The factors of production defined

1. The various parts, materials, and agents that unite to form products are called the factors of production. In a general sense every separate thing that enters into industry is a factor; as, in agriculture, for example, the seed, plows, fields, fences, barns, cattle, labor. But usually in economic discussion, these numerous factors are grouped in large classes. The main factors are two, variously named as man and nature, or labor and material agents, or humanity and wealth. Rejecting, as we have, the old view as to the nature of consumption goods and as to the nature and possibility of the distinction between "land" and artificial capital, we class under wealth all material economic agents whatsoever. The discussion of labor and wages has broadly laid down the principles that apply to the value of human effort, but the factor of directing energy presents in modern society so many important features that it calls for special and fuller consideration.

Progressive stages of control over natural conditions

2. The economic progress of society has been marked by decreasing dependence on the bounties and chances of nature and by increasing control of natural forces by man. Various stages of progress in human history have been recognized. First is the stage of appropriation—the stage of hunting, or of fishing, or of gathering fruits.
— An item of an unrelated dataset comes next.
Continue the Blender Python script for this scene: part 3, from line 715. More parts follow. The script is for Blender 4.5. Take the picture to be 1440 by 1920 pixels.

Man in this stage is still an animal in his economic methods, not guiding and controlling nature, but merely gathering what nature chances to bring forth. The limitations to man's powers in this stage are marked. There is excess of supply and waste at one season, scarcity and great suffering at another. With such crude utilization of the bounties of nature, a vast area will support but a small population. When sheep and cattle have been domesticated, and where there is a large area for grazing, industry rises to the pastoral stage. While still dependent on nature's bounties for the feeding of his cattle, man is hourly intervening to increase, regulate, and improve the supply of food and materials. Famines are more rare, economic welfare is greater, a greater population is nourished on the same area. The agricultural stage begins whenever man plants seeds, trims, tends, and increases by his care the supply of vegetable food. This is a still greater intervention in the course of nature. Man anticipates the future, directs forces, and groups materials to his purpose of getting a regular food-supply. He is thus himself forced into settled life, begins hand-production, and makes the first steps in commerce. Then gradually comes the industrial stage, in which control over nature grows, supplies increase, machinery and motive forces are utilized, and humanity is in the full tide of industrial development. These are not sharply marked changes, but throughout all there is a growth of security, of certainty, and of productivity. With man's increasing power and foresight, chance is lessened, for directing energy takes its place.